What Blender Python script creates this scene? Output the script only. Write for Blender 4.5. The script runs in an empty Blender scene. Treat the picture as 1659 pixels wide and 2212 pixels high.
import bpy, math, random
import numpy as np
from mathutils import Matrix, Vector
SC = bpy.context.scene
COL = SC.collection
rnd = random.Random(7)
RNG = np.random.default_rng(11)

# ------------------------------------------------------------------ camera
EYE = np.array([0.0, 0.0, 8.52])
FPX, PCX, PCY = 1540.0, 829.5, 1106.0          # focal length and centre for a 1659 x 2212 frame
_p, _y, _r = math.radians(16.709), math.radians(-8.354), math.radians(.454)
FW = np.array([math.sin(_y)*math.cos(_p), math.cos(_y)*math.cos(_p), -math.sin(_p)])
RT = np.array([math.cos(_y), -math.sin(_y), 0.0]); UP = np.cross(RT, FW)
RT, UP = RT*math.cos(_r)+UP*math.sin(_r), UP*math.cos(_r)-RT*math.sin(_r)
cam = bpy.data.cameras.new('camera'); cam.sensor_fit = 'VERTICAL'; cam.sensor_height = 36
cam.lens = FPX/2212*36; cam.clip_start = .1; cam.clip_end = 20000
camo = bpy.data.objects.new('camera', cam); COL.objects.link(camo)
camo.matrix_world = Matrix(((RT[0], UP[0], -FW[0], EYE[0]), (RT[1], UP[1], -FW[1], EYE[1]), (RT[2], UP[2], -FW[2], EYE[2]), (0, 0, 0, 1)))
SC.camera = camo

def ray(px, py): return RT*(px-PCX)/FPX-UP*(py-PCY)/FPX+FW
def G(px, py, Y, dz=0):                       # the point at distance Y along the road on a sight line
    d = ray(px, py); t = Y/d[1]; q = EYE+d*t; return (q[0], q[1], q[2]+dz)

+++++

REQUIRED TASK
Write down again the exact lines running from the beginning of the data to the line containing "RNG = np.random.default_rng(11)", with both ends included.

EXERCISE RESULT
What Blender Python script creates this scene? Output the script only. Write for Blender 4.5. The script runs in an empty Blender scene. Treat the picture as 1659 pixels wide and 2212 pixels high.
import bpy, math, random
import numpy as np
from mathutils import Matrix, Vector
SC = bpy.context.scene
COL = SC.collection
rnd = random.Random(7)
RNG = np.random.default_rng(11)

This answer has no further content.